How the Super-Rich Scored on Tax Day

Written by Hank Adler on Monday April 18, 2011

This year, the IRS reports that the average federal income tax rate on the 400 highest adjusted gross incomes is 17%. Want to know how? Just look to the tax code.

Historically, the Internal Revenue Service makes an announcement the first week of April that they have arrested a public figure or two for non-payment of federal income taxes. The message is obvious with April 15 upon us.

This year however, the IRS released a different bit of news.  Over the weekend, the AP reported:

The Internal Revenue Service tracks the tax returns with the 400 highest adjusted gross incomes each year. The average income on those returns in 2007, the latest year for IRS data, was nearly $345 million. Their average federal income tax rate was 17 percent, down from 26 percent in 1992.

I always thought the old message was effective in helping people decide to file honest tax returns. The current message won’t accomplish that goal, yet sends an interesting message.

The immediate question that needs to be answered is how canit be that the average tax rate for these 400 highest adjusted incomes each year is only 17%? In a world with an alternative minimum income tax and severe limitations on mortgage deductibility (at an interest rate of 10%, a maximum $1 million mortgage would only produce a $100,000 deduction -- and no one is paying 10%), the answer is not found in the complexity of the Internal Revenue Code. While there may be an exception or two for Americans living abroad and paying very significant foreign income taxes, there are only two rules in the Internal Revenue Code that could be in play.

The lower average tax rates must be the result of the maximum 15% rate on capital gains and charitable contributions.

As to charitable deductions, the president has a proposal which would effectively have a taxpayer in the top bracket (his proposal for the maximum rate is 39.6%) pay an income tax of $11,600 on a $100,000 contribution.
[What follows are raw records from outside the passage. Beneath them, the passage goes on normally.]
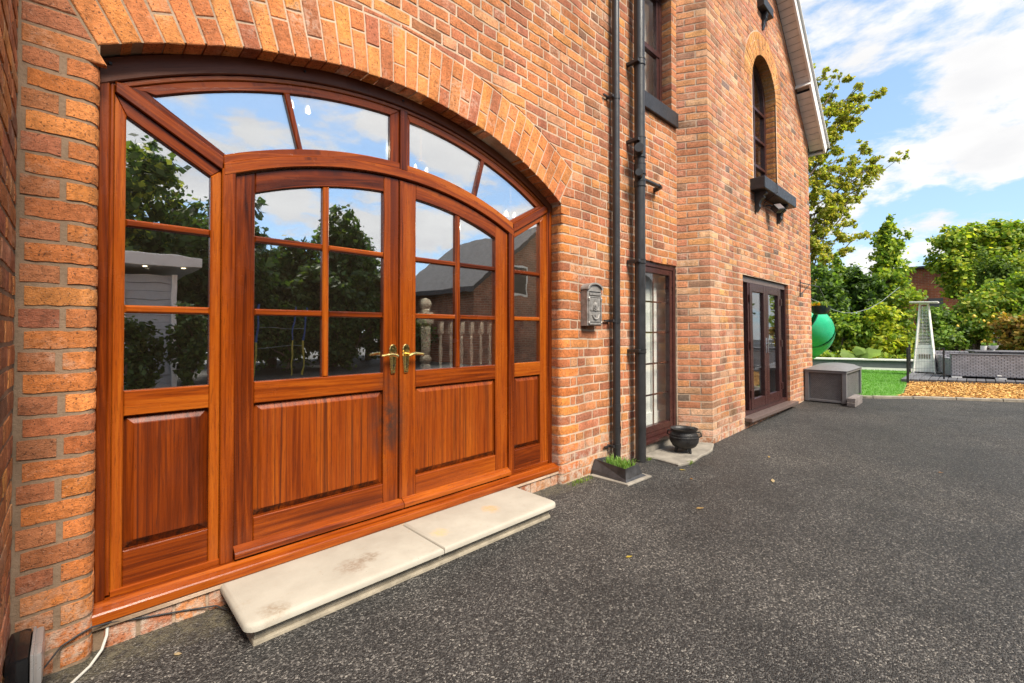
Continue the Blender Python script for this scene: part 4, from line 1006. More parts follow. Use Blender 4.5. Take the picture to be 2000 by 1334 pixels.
g = G(); g.tube([(7.02, GY - .1, 2.95), (6.95, GY - .05, 2.98), (6.93, GY, 2.98)], .012, 8); fl.part('arm', g.mesh(), MA['blackpaint'])
g = G(); g.tube([(6.86, GY - .002, 2.96), (6.78, GY - .03, 2.99), (6.80, GY - .19, 3.10), (6.82, GY - .185, 3.23), (6.84, GY - .03, 3.235)], .006, 6); fl.part('cable', g.mesh(), MA['bcable'])

# ================================================================== pipes
dp = Thing('downpipe', 'thin black rainwater pipe ending in the trough by the wall', 'pipe', (3.53, -.06, .1))
g = G(); g.tube([(3.53, -.062, z_) for z_ in (.08, 2, 4, 6.6)], .0335, 20); dp.part('pipe', smooth_angle(g.mesh()), MA['pipe'])
for z_ in (3.36, 1.33, .36, .205):
    g = G(); g.tube([(3.53, -.062, z_ - .02), (3.53, -.062, z_ + .02)], .0375, 20); c_ = dp.part('collar', smooth_angle(g.mesh()), MA['pipe'])
    if z_ != .36: g = G(); g.box(3.465, 3.49, -.07, -.0, z_ - .012, z_ + .012, .003); g.box(3.40, 3.475, -.026, -.012, z_ - .008, z_ + .008, .002); dp.part('clip', g.mesh(), MA['pipe'], c_)
for z_ in (.52, .32):
    g = G(); g.tube([(3.53, -.062, z_ - .002), (3.53, -.062, z_ + .06)], .0365, 20); dp.part('socket', smooth_angle(g.mesh()), MA['pipe'])
sp_ = Thing('soil_pipe', 'thick dark grey soil pipe with capped branches running up the wall', 'pipe', (3.885, -.095, 0))
g = G(); g.tube([(3.885, -.095, z_) for z_ in (-.01, 2, 4, 6.6)], .050, 24); sp_.part('pipe', smooth_angle(g.mesh()), MA['pipe'])
for z0, z1, r_ in ((3.78, 3.84, .0545), (2.89, 3.085, .0555), (2.73, 2.835, .055), (2.615, 2.67, .0545), (1.88, 1.92, .053), (1.03, 1.07, .053)):
    g = G(); g.tube([(3.885, -.095, z0), (3.885, -.095, z0 + .008), (3.885, -.095, z0 + .0081), (3.885, -.095, z1 - .0081), (3.885, -.095, z1 - .008), (3.885, -.095, z1)], [r_ + .003, r_ + .003, r_, r_, r_ + .003, r_ + .003], 24)
    c_ = sp_.part('collar', smooth_angle(g.mesh()), MA['pipe'])
    if z0 in (3.78, 2.89, 1.88, 1.03): zc_ = z0 if z0 != 2.89 else 3.03; g = G(); g.box(3.80, 3.84, -.13, 0, zc_ + .005, zc_ + .035, .004); sp_.part('clip', g.mesh(), MA['pipe'], c_)
for z_, r_ in ((2.93, .036), (2.70, .028)):
    g = G(); g.tube([(3.87, -.10, z_), (3.755, -.165, z_ + .01)], [r_, r_], 16); g.tube([(3.762, -.161, z_ + .0095), (3.752, -.1665, z_ + .0105)], r_ + .007, 16); sp_.part('branch_cap', g.mesh(), MA['pipe'])
g = G(); g.tube([(3.90, -.10, 2.70), (4.30, -.075, 2.715)], .02, 12); g.tube([(4.28, -.077, 2.714), (4.325, -.07, 2.714), (4.335, -.04, 2.71), (4.335, .01, 2.70)], .026, 12); sp_.part('waste_pipe', smooth_angle(g.mesh()), MA['pipe'])
# ================================================================== trough at the downpipe
tr = Thing('drain_trough', 'black flared iron trough holding grass at the foot of the downpipe', 'planter', (3.36, -.17, 0))
def trough():
    def ringp(x0, x1, y0, y1, z_, zl=None): return [(x0, y0, z_), (x1, y0, z_), (x1, y1, z_), (x0, y1, z_)]
    # y0 back at wall, y1 front
    o = [[(3.215, -.01, .012), (3.53, -.01, .012), (3.515, -.37, .012), (3.215, -.355, .012)], [(3.225, -.01, .05), (3.50, -.01, .05), (3.478, -.345, .03), (3.222, -.345, .03)],
         [(3.268, -.01, .128), (3.44, -.01, .115), (3.435, -.335, .118), (3.228, -.338, .118)]]
    i_ = [[(3.282, -.016, .124), (3.43, -.016, .112), (3.426, -.322, .114), (3.240, -.325, .114)], [(3.27, -.016, .085), (3.42, -.016, .085), (3.42, -.315, .085), (3.25, -.318, .085)]]
    V = sum(o, []) + sum(i_, []); F = []
    for l in range(4):
        for k in range(4): F.append((l * 4 + k, l * 4 + (k + 1) % 4, (l + 1) * 4 + (k + 1) % 4, (l + 1) * 4 + k))
    F.append((16, 17, 18, 19)); F.append((3, 2, 1, 0)); return mesh_of(V, F)
tr.part('trough', trough(), MA['lead']); 
g = G(); g.prism_xy([(3.17, -.02), (3.56, -.02), (3.535, -.40), (3.19, -.385)], -.02, .014, .004); tr.part('concrete_base', g.mesh(), MA['concrete'])
def blades(cx, cy, cz, sx, sy, n_, h, w=.004, col=((.14, .30, .05), (.30, .42, .12)), spread=.6, seed=1):
    r_ = random.Random(seed); g_ = G()
    for _ in range(n_):
        x_, y_ = cx + r_.uniform(-sx, sx), cy + r_.uniform(-sy, sy); hh = h * r_.uniform(.5, 1.1); a = r_.uniform(0, 6.28); b = r_.uniform(.2, 1) * spread
        d = Vector((math.cos(a), math.sin(a), 0)); s_ = Vector((-d.y, d.x, 0)) * w; p = Vector((x_, y_, cz)); m_ = p + d * hh * b * .4 + Vector((0, 0, hh * .7)); t_ = p + d * hh * b + Vector((0, 0, hh * (1 - b * .4)))
        k = r_.random(); c = tuple(col[0][i] + (col[1][i] - col[0][i]) * k for i in range(3))
        g_.add([p - s_, p + s_, m_ + s_ * .8, t_, m_ - s_ * .8], [(0, 1, 2, 4), (4, 2, 3)], c)
    return g_.mesh()
o = tr.part('grass_tuft', blades(3.36, -.20, .085, .075, .11, 260, .085, .0035), MA['leaf']); o['kind'] = 'stuff'
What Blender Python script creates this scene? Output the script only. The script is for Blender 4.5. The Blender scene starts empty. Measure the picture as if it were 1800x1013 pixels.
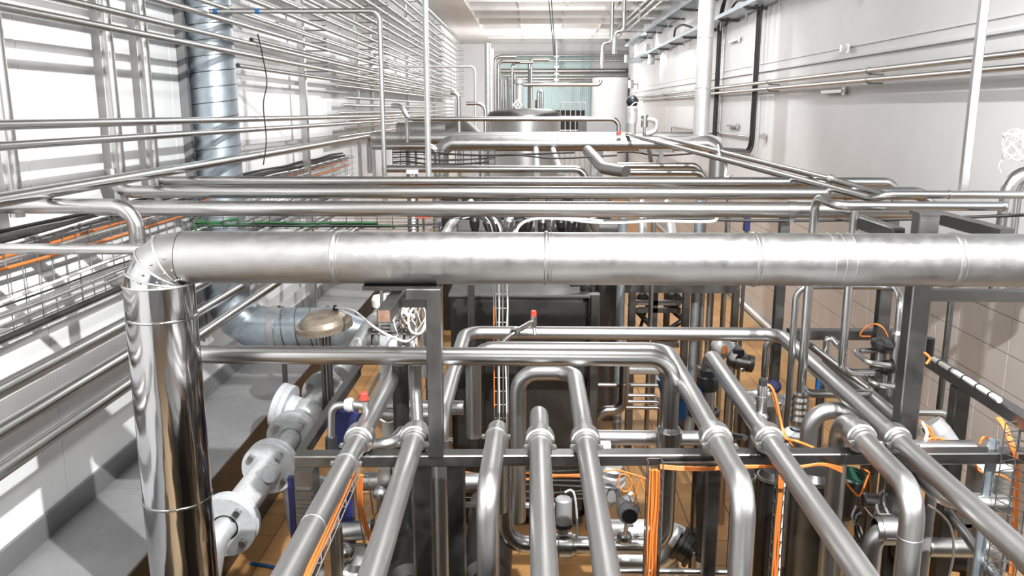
import bpy, math, random
from mathutils import Vector, Matrix

rnd = random.Random(7)
SC = bpy.context.scene
COL = SC.collection

# ------------------------------------------------------------------ camera, world, lights
CX, CY, FPX, H = 900.0, 506.5, 1480.0, 3.6
PITCH, YAW = math.radians(12.0), math.radians(1.35)
FWD = Vector((-math.sin(YAW) * math.cos(PITCH), math.cos(YAW) * math.cos(PITCH), -math.sin(PITCH)))
RGT = Vector((math.cos(YAW), math.sin(YAW), 0))
UPV = RGT.cross(FWD)
EYE = Vector((0, 0, H))
cam_d = bpy.data.cameras.new('camera')
cam = bpy.data.objects.new('camera', cam_d)
COL.objects.link(cam)
cam_d.sensor_width = 36.0
cam_d.lens = 36.0 * FPX / 1800.0
cam_d.clip_start = 0.05
cam_d.clip_end = 200
cam.matrix_world = Matrix((
    (RGT.x, UPV.x, -FWD.x, EYE.x), (RGT.y, UPV.y, -FWD.y, EYE.y), (RGT.z, UPV.z, -FWD.z, EYE.z), (0, 0, 0, 1)))
SC.camera = cam

vs = SC.view_settings
vs.view_transform = 'Standard'
vs.look = 'None'
vs.exposure = 0.1
vs.gamma = 1.0
vs.use_curve_mapping = False
SC.cycles.use_denoising = True
SC.cycles.max_bounces = 6
SC.cycles.diffuse_bounces = 3
SC.cycles.glossy_bounces = 4
SC.cycles.caustics_reflective = False
SC.cycles.caustics_refractive = False
SC.cycles.sample_clamp_indirect = 6.0

world = bpy.data.worlds.new('world')
SC.world = world
world.use_nodes = True
bg = world.node_tree.nodes['Background']
bg.inputs[0].default_value = (0.93, 0.96, 1.0, 1)
bg.inputs[1].default_value = 0.45


def lamp(name, kind, loc, energy, size=0.2, target=None, color=(1, 0.995, 0.985), size_y=None, spot=None, blend=0.5):
    d = bpy.data.lights.new(name, kind)
    d.energy = energy
    d.color = color
    if kind == 'AREA':
        d.size = size
        if size_y:
            d.shape = 'RECTANGLE'
            d.size_y = size_y
    else:
        d.shadow_soft_size = size
    if kind == 'SPOT':
        d.spot_size = math.radians(spot or 120)
        d.spot_blend = blend
    o = bpy.data.objects.new(name, d)
    COL.objects.link(o)
    o.location = loc
    if target is not None:
        o.rotation_euler = (Vector(target) - Vector(loc)).to_track_quat('-Z', 'Y').to_euler()
    return o


# hall floodlights: hard key lamps high along the tiled wall, soft tubes under the roof
lamp('flood_light_key', 'SPOT', (2.0, 0.6, 6.3), 3500, 0.05, (-1.6, 5.0, 3.0), spot=160)
lamp('flood_light_mid', 'SPOT', (1.2, 11.0, 6.3), 900, 0.06, (-1.8, 15.0, 3.0), spot=160)
lamp('flood_light_far', 'SPOT', (2.0, 20.0, 6.2), 450, 0.08, (-1.0, 25.0, 3.0), spot=160)
lamp('roof_tube_near', 'AREA', (0.3, 2.4, 6.35), 290, 0.3, (0.3, 2.4, 0), size_y=3.6)
lamp('roof_tube_far', 'AREA', (0.6, 16.0, 6.3), 160, 3.0, (0.6, 16.0, 0), size_y=8.0)
lamp('fill_point_near', 'POINT', (0.6, -2.2, 5.0), 190, 0.3)  # added fill without a fixture, lifts the lower panelled wall
lamp('fill_point_mid', 'POINT', (0.8, 15.0, 5.3), 90, 0.35)  # added sideways fill for soffit and walls, no fixture
lamp('fill_point_far', 'POINT', (0.6, 23.0, 5.2), 170, 0.35)  # added fill farther down the hall, no fixture
lamp('fill_point_end', 'POINT', (0.3, 32.0, 5.0), 420, 0.35)  # added fill to brighten the far ceiling and end wall


# ------------------------------------------------------------------ picture measure -> place in the hall
def ray(px, py):
    return FWD + RGT * ((px - CX) / FPX) - UPV * ((py - CY) / FPX)


def P(px, py, Y=None, X=None, Z=None, h=None, D=None):
    d = ray(px, py)
    if h is not None:
        Z = H - h
    if Y is not None:
        t = Y / d.y
    elif X is not None:
        t = X / d.x
    elif Z is not None:
        t = (Z - H) / d.z
    else:
        t = D
    return EYE + d * t


def pix(p):
    q = p - EYE
    w = q.dot(FWD)
    return (CX + FPX * q.dot(RGT) / w, CY - FPX * q.dot(UPV) / w)


AX = {'x': Vector((1, 0, 0)), 'y': Vector((0, 1, 0)), 'z': Vector((0, 0, 1))}


def slide(p, d, px=None, py=None):
    """the point p + t*d whose image column is px (or row is py)"""
    q = p - EYE
    if px is not None:
        k, ax = (px - CX) / FPX, RGT
    else:
        k, ax = -(py - CY) / FPX, UPV
    t = (k * q.dot(FWD) - q.dot(ax)) / (d.dot(ax) - k * d.dot(FWD))
    return p + d * t


def run(start, *moves):
    """axis by axis polyline: ('x',px) ('y',py) ('yx',px) ('z',py) ('dx',m) ('dy',m) ('dz',m) or a Vector"""
    pts = [Vector(start)]
    for m in moves:
        p = pts[-1]
        if isinstance(m, Vector):
            pts.append(m)
            continue
        k, v = m
        if k == 'x':
            pts.append(slide(p, AX['x'], px=v))
        elif k == 'y':
            pts.append(slide(p, AX['y'], py=v))
        elif k == 'yx':
            pts.append(slide(p, AX['y'], px=v))
        elif k == 'z':
            pts.append(slide(p, AX['z'], py=v))
        elif k == 'Z':
            pts.append(Vector((p.x, p.y, v)))
        else:
            pts.append(p + AX[k[1]] * v)
    return pts


# ------------------------------------------------------------------ mesh builder
def arc_path(pts, bend, steps=7):
    """round the corners of a polyline"""
    pts = [Vector(p) for p in pts]
    if len(pts) < 3 or bend <= 0:
        return pts
    out = [pts[0]]
    for i in range(1, len(pts) - 1):
        a, b, c = pts[i - 1], pts[i], pts[i + 1]
        u, v = (a - b), (c - b)
        lu, lv = u.length, v.length
        if lu < 1e-6 or lv < 1e-6:
            continue
        u, v = u / lu, v / lv
        ang = u.angle(v)
        if ang > math.pi - 0.02:
            out.append(b)
            continue
        t = bend / math.tan(ang / 2)
        t = min(t, lu * (0.98 if i == 1 else 0.49), lv * (0.98 if i == len(pts) - 2 else 0.49))
        r = t * math.tan(ang / 2)
        cen = b + (u + v).normalized() * (r / math.sin(ang / 2))
        s, e = b + u * t - cen, b + v * t - cen
        n = max(2, int(round(steps * (math.pi - ang) / (math.pi / 2))))
        tot = s.angle(e)
        axis = s.cross(e).normalized()
        for k in range(n + 1):
            out.append(cen + Matrix.Rotation(tot * k / n, 3, axis) @ s)
    out.append(pts[-1])
    return out


def frame_for(d):
    d = d.normalized()
    a = Vector((0, 0, 1)) if abs(d.z) < 0.9 else Vector((1, 0, 0))
    u = a.cross(d).normalized()
    return u, d.cross(u)


class MB:
    def __init__(self):
        self.v, self.f, self.s = [], [], []

    def face(self, idx, smooth=False):
        self.f.append(idx)
        self.s.append(smooth)

    def box(self, c, size, rot=None):
        c = Vector(c)
        hx, hy, hz = size[0] / 2, size[1] / 2, size[2] / 2
        n = len(self.v)
        for x in (-hx, hx):
            for y in (-hy, hy):
                for z in (-hz, hz):
                    p = Vector((x, y, z))
                    self.v.append(c + (rot @ p if rot else p))
        for q in ((0, 1, 3, 2), (4, 6, 7, 5), (0, 4, 5, 1), (2, 3, 7, 6), (0, 2, 6, 4), (1, 5, 7, 3)):
            self.face([n + i for i in q])
        return self

    def bar(self, a, b, w, hgt, cham=0.0, up=None):
        """rectangular bar with chamfered long edges from a to b, hgt measured towards up"""
        a, b = Vector(a), Vector(b)
        d = (b - a).normalized()
        up = Vector(up) if up else (Vector((0, 0, 1)) if abs(d.z) < 0.9 else Vector((0, 1, 0)))
        s = d.cross(up).normalized()
        up = s.cross(d)
        w2, h2 = w / 2, hgt / 2
        c = min(cham, w2 * 0.9, h2 * 0.9)
        if c > 0:
            prof = [(-w2 + c, -h2), (w2 - c, -h2), (w2, -h2 + c), (w2, h2 - c), (w2 - c, h2), (-w2 + c, h2), (-w2, h2 - c), (-w2, -h2 + c)]
        else:
            prof = [(-w2, -h2), (w2, -h2), (w2, h2), (-w2, h2)]
        n, m = len(self.v), len(prof)
        for q in (a, b):
            for x, y in prof:
                self.v.append(q + s * x + up * y)
        for i in range(m):
            j = (i + 1) % m
            self.face([n + i, n + j, n + m + j, n + m + i])
        self.face([n + i for i in reversed(range(m))])
        self.face([n + m + i for i in range(m)])
        return self

    def tube(self, pts, r, bend=0.0, seg=16, cap=True, steps=7):
        path = arc_path(pts, bend, steps)
        clean = [path[0]]
        for p in path[1:]:
            if (p - clean[-1]).length > 1e-5:
                clean.append(p)
        path = clean
        if len(path) < 2:
            return self
        rr = r if isinstance(r, (list, tuple)) else None
        n0 = len(self.v)
        m = len(path)
        dirs = []
        for i in range(m):
            if i == 0:
                d = path[1] - path[0]
            elif i == m - 1:
                d = path[-1] - path[-2]
            else:
                d = (path[i] - path[i - 1]).normalized() + (path[i + 1] - path[i]).normalized()
            dirs.append(d.normalized())
        u, w = frame_for(dirs[0])
        rings = []
        for i in range(m):
            if i:
                q = dirs[i - 1].rotation_difference(dirs[i])
                u = q @ u
            w = dirs[i].cross(u).normalized()
            u = w.cross(dirs[i]).normalized()
            ri = r if rr is None else rr[0] + (rr[1] - rr[0]) * i / (m - 1)
            k = 1.0
            if 0 < i < m - 1:
                cs = (path[i] - path[i - 1]).normalized().dot(dirs[i])
                k = 1.0 / max(cs, 0.5)
                if bend > 0:
                    k = 1.0
            ring = []
            for j in range(seg):
                t = 2 * math.pi * j / seg
                ring.append(path[i] + (u * math.cos(t) + w * math.sin(t)) * ri * k)
            rings.append(ring)
            self.v.extend(ring)
        for i in range(m - 1):
            for j in range(seg):
                k = (j + 1) % seg
                a = n0 + i * seg
                self.face([a + j, a + k, a + seg + k, a + seg + j], True)
        if cap:
            n = len(self.v)
            self.v.extend(rings[0])
            self.v.extend(rings[-1])
            self.face([n + j for j in reversed(range(seg))])
            self.face([n + seg + j for j in range(seg)])
        return self

    def lathe(self, o, d, prof, seg=20, smooth=False):
        """prof: (distance along d, radius) from o"""
        o, d = Vector(o), Vector(d).normalized()
        u, w = frame_for(d)

        def ring(t, r):
            n = len(self.v)
            for j in range(seg):
                a = 2 * math.pi * j / seg
                self.v.append(o + d * t + (u * math.cos(a) + w * math.sin(a)) * max(r, 1e-4))
            return n
        prev = None
        for i in range(len(prof) - 1):
            if smooth and prev is not None:
                a = prev
            else:
                a = ring(*prof[i])
            b = ring(*prof[i + 1])
            prev = b
            for j in range(seg):
                k = (j + 1) % seg
                self.face([a + j, a + k, b + k, b + j], True)
        return self

    def disc(self, o, d, r, t, seg=24):
        return self.lathe(o, d, [(0, 0), (0, r), (t, r), (t, 0)], seg)

    def ball(self, c, r, d=(0, 0, 1), seg=14, half=False, squash=1.0):
        n = 8
        pr = []
        for i in range(n + 1):
            a = (math.pi / 2 if half else math.pi) * i / n
            if half:
                a = math.pi / 2 - a
                pr.append((r * math.cos(math.pi / 2 - a) * 0 + r * squash * math.cos(a) if False else r * squash * math.sin(math.pi / 2 * i / n), r * math.cos(math.pi / 2 * i / n)))
            else:
                pr.append((-r * squash * math.cos(a), r * math.sin(a)))
        return self.lathe(c, d, pr, seg, True)

    def mesh(self, name, origin):
        o = Vector(origin)
        me = bpy.data.meshes.new(name)
        me.from_pydata([tuple(Vector(p) - o) for p in self.v], [], self.f)
        me.polygons.foreach_set('use_smooth', self.s)
        me.update()
        return me

    def build(self, name, mat, parent=None, origin=None):
        if origin is None:
            if parent is not None:
                origin = wloc(parent)
            else:
                n = len(self.v)
                origin = Vector((sum(p[0] for p in self.v) / n, sum(p[1] for p in self.v) / n, min(p[2] for p in self.v)))
        me = self.mesh(name, origin)
        me.materials.append(mat)
        return link(name, me, origin, parent)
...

This would leave the taxpayer with a choice of donating $100,000 and paying an additional $11,600 in federal income taxes or keeping the $100,000 and having $41,400 to spend on whatever. We can debate the ultimate results of such a proposal.

As to capital gains, there are a few things to ponder. First, some conservatives tell us that the ultimate amount of taxes paid declines as tax rates go up and from those economists we would conclude that the total amount of income and income taxes would go down as the sales of stocks to create those capital gains would decline. Second, if the capital gains rate was raised to 20% as proposed last year by the president, this would only produce a maximum additional federal income tax of just under $7 billion. While we could have a reasonable and lively conversation about the wisdom of a fifteen percent capital gains rate with each side scoring meaningful blows, I suspect both sides of the discussion would conclude that $7 billion is barely worth discussing in an economic sense in times of $1.6 trillion dollar deficits.